Next step in Lebanon: expand role of UN peacekeeping force

Napoleon spurned the temptation to put an expeditionary force into Lebanon. For that foresight, his reputation has lately gained another notch among military strategists.

Conventional wisdom holds that the wise keep out of Lebanon. It's a quicksand in which armies and peacemakers soon become mired. To use John Steinbeck's metaphor about the Nazi conquest of Norway, ''the flies have conquered the flypaper.''

It's true that President Eisenhower got the Marines in and out under favorable circumstances. But neither Israel since 1982, nor the United States in 1983-84, nor Syria in the past or today is finding it easy to control events driven by tribal strife.

Once burned, the Reagan administration seems to be adopting the conventional wisdom. Washington may be savvy to wash its hands of Lebanon intervention. But Middle East specialists make a good case that the US ought to back other peacemaking attempts in that nation, if America wants to further the larger matter of Arab-Israeli peace.

Two moves are under way for ending war in Lebanon. One is highly visible: the agreement last week by Lebanese President Amin Gemayel in Damascus. It cedes more political power to Lebanese Muslims and creates buffer zones between warring Lebanese militias.

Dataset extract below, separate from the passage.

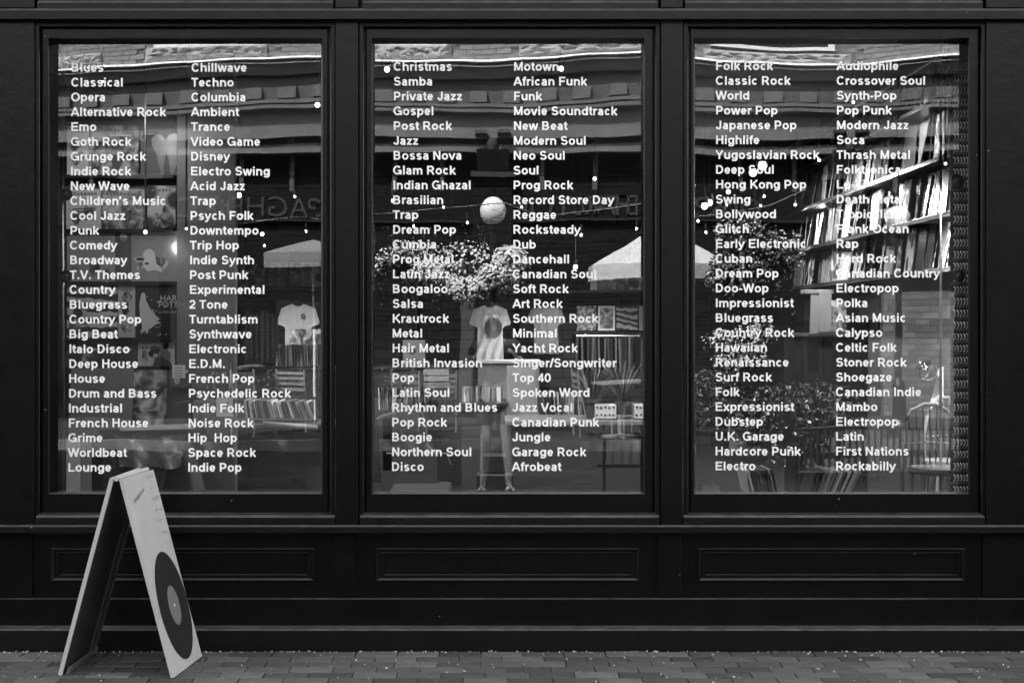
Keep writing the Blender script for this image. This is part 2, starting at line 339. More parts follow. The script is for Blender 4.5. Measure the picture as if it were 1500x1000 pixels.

The second move is still being fought out behind the scenes. It is a plan to broaden the role of the United Nations' interim force in southern Lebanon (UNIFIL). That would allow Israeli forces to make a withdrawal to less exposed defense lines.

Putting a UN buffer once more between Israeli and Syrian tanks would lessen the chances of setting off a new Arab-Israeli conflict. It could also keep Syrian forces out of the sensitive southern Lebanon region and create an incentive for Syrian forces to withdraw to less extended positions. The ultimate aim of such withdrawals would be to see both forces eventually depart from Lebanon - a goal many specialists have lately given up as unrealistic.

Nothing is ever simple in Arab-Israeli matters. Layers of hostility, self-fulfilling propaganda, and Machiavellian scheming complicate every move. But there is some reason to believe that an expanded UN peacekeeping role in the south of Lebanon might become acceptable to all sides.

The underlying reason is that it would provide more advantages than risks. Conversely, doing nothing involves an increasing risk for Israel - and probably for Syria as well.

Publicly, Israel continues to disparage UN peacekeeping. But some high-ranking Israeli officers who now have tasted the problems of occupying southern Lebanon are said to be privately more respectful of the capability of the international UNIFIL force.

The advantages of a UN buffer for Israel are:

* Reduced casualties.

* Opportunity to form a tighter defense front and shorter supply lines.

* A chance to test withdrawal in phases.

* And most important, increased likelihood that local Druze and Shiite Muslim communities in the south would not welcome back Palestinian guerrillas - or become so embittered themselves against Israeli occupiers that they take to guerrilla attacks.

Advantages for Syria:

* Getting someone other than Israel to referee relations between the suspicious Muslim and Christian communities in the south. (This would allow Damascus to concentrate on peacemaking among the factions in Beirut.)

* Reducing the immediate danger of collisions with superior Israeli military units.

* Moving Israeli forces farther away from Syria's Bekaa Valley stronghold.

Advantages for Lebanese factions:

* An expanded neutral international buffer between colliding groups.

* Some hope for normalizing daily commerce. (It may take a Lebanese farmer as long as six days to get through checkpoints on the Awali River to take his produce to market.)

* Momentum toward possible Israeli and Syrian withdrawal.

Israeli military men at the highest level are reported to say privately that they would like to find an orderly way to pull back and protect their troops from the war of attrition being waged against them in Lebanon.

During the current Israeli election campaign, dispassionate discussion of that military logic is difficult. The ruling Likud coalition is in a ticklish position. Any pullback of forces lays the Shamir government open to the charge that the Begin-Sharon-Shamir leadership fought the war in Lebanon - with more than 500 men lost - to no purpose. This is a more serious version of the criticism aimed at the Reagan administration over its withdrawal from Lebanon with nothing accomplished and more than 250 Marine casualties.

A Shamir aide recently told a European visitor: ''Sure, we'd like to tighten our defense lines in the north. Sure, we'd like to cut those casualty reports. But if we pull back and one shell lands in a village in northern Israel, what kind of election chances do you think we'd have in July?''

So the general expectation is that any expansion of the UN role in southern Lebanon would have to wait until after the Israeli election July 23.

The US mission to the UN is protecting Israel's short-term interest by delaying action on the UNIFIL matter until wording which singles out Israel is changed. Many Middle East hands believe the US will not aid Israel's long-term interest if it blocks the plan altogether.